Eric Calais is Professor of Geosciences at the Ecole normale supérieure in Paris, France, member of the French National Academy of Sciences, and Senior Fellow of the Institut Universitaire de France.
He graduated from the Ecole normale supérieure in 1997, received a MS at the University of Bretagne Occidentale (Brest, France) in 1988, and a PhD at the University of Nice (France) in 1991. He was postdoctoral researcher at Scripps Institution of Oceanography (U.C. San Diego) until 1995, research scientist at the CNRS (Nice, France) until 2001, then professor of geophysics at Purdue University (USA) where he remained until 2012, until moving to Paris. He was University Faculty Scholar at Purdue University in 2005, received the Jacob-Fallot-Jérémine award from the French Academy of Sciences in 2008, the Frank Press award from the Seismological Society of America in 2012, and became Chevalier de l'Ordre National du Mérite in 2023.

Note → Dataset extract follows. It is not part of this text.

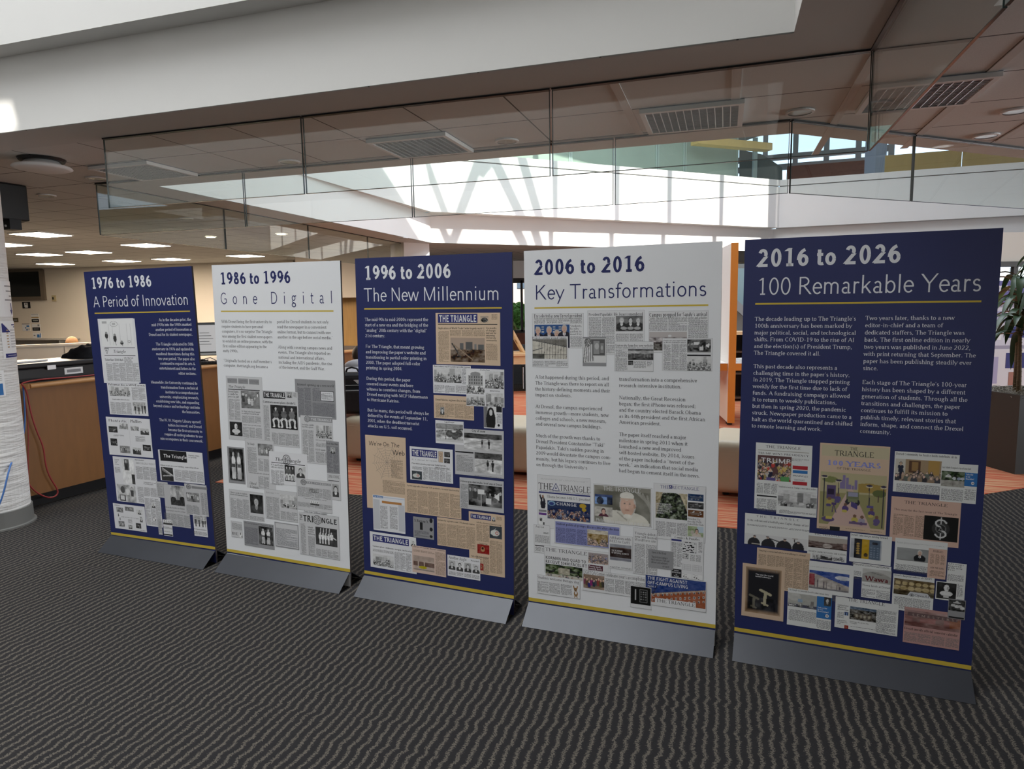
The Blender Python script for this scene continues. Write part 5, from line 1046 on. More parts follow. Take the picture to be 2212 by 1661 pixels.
m_ = MB(); m_.tube([(-.15, -.086, .29), (-.08, -.092, .31), (.08, -.092, .31), (.15, -.086, .29)], .005, GREYM, 6); m_.tube([(-.12, -.142, .26), (.12, -.142, .26)], .004, GREYM, 6); m_.build('zip', r)
m_ = MB(); m_.tube([(-.07, .02, .43), (-.05, .0, .475), (0, -.01, .49), (.05, .0, .475), (.07, .02, .43)], .010, NYL, 8); m_.build('carry_handle', r, smooth=True)
for q in (-1, 1): m_ = MB(); m_.tube([(q * .1, .07, .42), (q * .12, .12, .36), (q * .13, .12, .2), (q * .13, .08, .08)], .018, NYL, 8); m_.build('shoulder_strap', r, smooth=True)
m_ = MB()
for i in range(4): m_.box((.055 + i * .006, -.0835, .345 + .010 * (1.5 - i)), (.055 - i * .010, .006, .007), INK['white'])
m_.box((.10, -.0835, .345), (.010, .006, .028), INK['white']); o = m_.build('logo_patch', r); o['label'] = 'small white embroidered logo'

# ------------------------------------------------------------------ beyond the gap between the third and fourth panels
tp = aty(1118, 772, 11.9); TZ = .74
r = thing('reading_table', 'pale wooden reading table far behind the gap beside the 2006 panel', 'table', (tp.x + .1, 12.2, 0)); m_ = MB(); m_.box((0, 0, TZ - .02), (1.8, .8, .04), WOODL); m_.build('tabletop', r)
m_ = MB(); m_.box((0, -.36, TZ - .115), (1.7, .03, .15), WOODL); m_.box((0, .36, TZ - .115), (1.7, .03, .15), WOODL); m_.build('apron', r)
for sx in (-1, 1):
    for sy_ in (-1, 1): m_ = MB(); m_.box((sx * .84, sy_ * .35, (TZ - .04) / 2), (.06, .06, TZ - .04), WOODL); m_.build('leg', r)
def side_chair(x, y, rz, label):
    r = thing('side_chair', label, 'chair', (x, y, 0), rz, 'dark chairs at the far reading table'); m_ = MB(); m_.box((0, 0, .44), (.44, .42, .05), FABRIC); m_.build('seat', r, bevel=.015); m_ = MB(); m_.box((0, -.2, .68), (.42, .04, .30), FABRIC); m_.build('backrest', r, bevel=.012)
    for sx in (-1, 1):
        m_ = MB(); m_.tube([(sx * .19, .18, 0), (sx * .19, .17, .42)], .011, STEEL); m_.build('leg', r); m_ = MB(); m_.tube([(sx * .19, -.20, 0), (sx * .19, -.19, .45), (sx * .19, -.22, .80)], .011, STEEL); m_.build('leg', r)
side_chair(tp.x - .28, 12.92, math.pi, 'dark chair at the left of the far reading table'); side_chair(tp.x + .30, 12.92, math.pi, 'dark chair at the right of the far reading table')
c = Vector((tp.x - .02, 12.1, TZ)); r = thing('book_stand', 'slanted wooden book stand on the far reading table', 'book stand', tuple(c), .2)
m_ = MB(); m_.box((.02, 0, .20), (.035, .30, .46), WOODL, M=Matrix.Rotation(math.radians(-28), 3, 'Y')); m_.build('slanted_board', r); m_ = MB(); m_.box((.05, 0, .008), (.28, .28, .014), WOODL); m_.build('foot', r); m_ = MB(); m_.lathe([(.05, 0), (.05, .004)], (0, 0, 0), mat('burnt_mark', (.25, .14, .07), .6), 16); o = m_.build('round_mark', r); o.rotation_euler = (0, math.radians(62), 0); o.location = (-.005, 0, .20)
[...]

His research interests concern the kinematics and dynamics of active tectonic processes. His main tools are space geodesy and mechanical modeling of lithospheric deformation, which he use to decipher the processes that lead the formation of large-scale Earth structures at the boundaries between tectonic plates and in their interiors. He led many field experiments worldwide, in particular in the Caribbean, Asia, or East Africa, to study active deformation processes at spatial and temporal scales ranging from individual earthquakes or volcanic events to the deformation of plate margins or the motion of tectonic plates. He devotes a significant portion of his research to the enigma of high-magnitude earthquakes in regions with very low deformation-but high stakes-such as metropolitan France. He also uses GPS as an atmospheric remote sensing tool for tropospheric water vapor with applications to meteorology and climate. He pioneered the use of GPS to detect ionospheric perturbations triggered by earthquakes, volcanoes, and man-made explosions.
He co-authored close to 200 publications in top-tier peer-reviewed journals (h-index=64, >11,000 citations as of July 2025, Scopus and ISI WoS), has given over 60 invited lectures and seminars, and contributed to more than 150 presentations at national and international meetings. He has supervised 21 graduate students and teaches geodesy and geophysics at the undergraduate and graduate level.
He has been serving on many national and international committees and review panels in the U.S., France, Germany, U.K., etc. He has been convener, organizer, or program committee member for more than 30 international scientific meetings. He chaired the UNAVCO Board of Directors (2005-2008), the Scientific Council of the European Institute for Marine Studies at the Univ. of Brest, France (2008-2012), the Scientific Commission for Earth and Planetary Sciences of the Institut de Recherche pour le Développement (2015-2020). He was elected on the Board of Directors of the Seismological Society of America in 2011. He was Head of the Geosciences department at Ecole normale supérieure and Director of the "Yves Rocard Research Laboratory" (joint research venture partnering ENS Paris, the CNRS, and the French Nuclear Energy Commission) from 2013 to 2018. He was Chief Editor for Geophysical Research Letters from 2009 to 2014, and has been has been Chief Editor for Comptes Rendus Géosciences since 2021.
He has served as expert-consultant in seismic hazard and risk reduction for the World Bank, the International Development Bank, the United Nations Development Program, and the European Union. He co-chaired the United Nations Haiti Earthquake Task Force after the devastating January 2010 earthquake. He served as scientific advisor to the United Nations in Haiti from 2010 to 2012, where he advocated and applied disaster risk reduction practices in the country's reconstruction.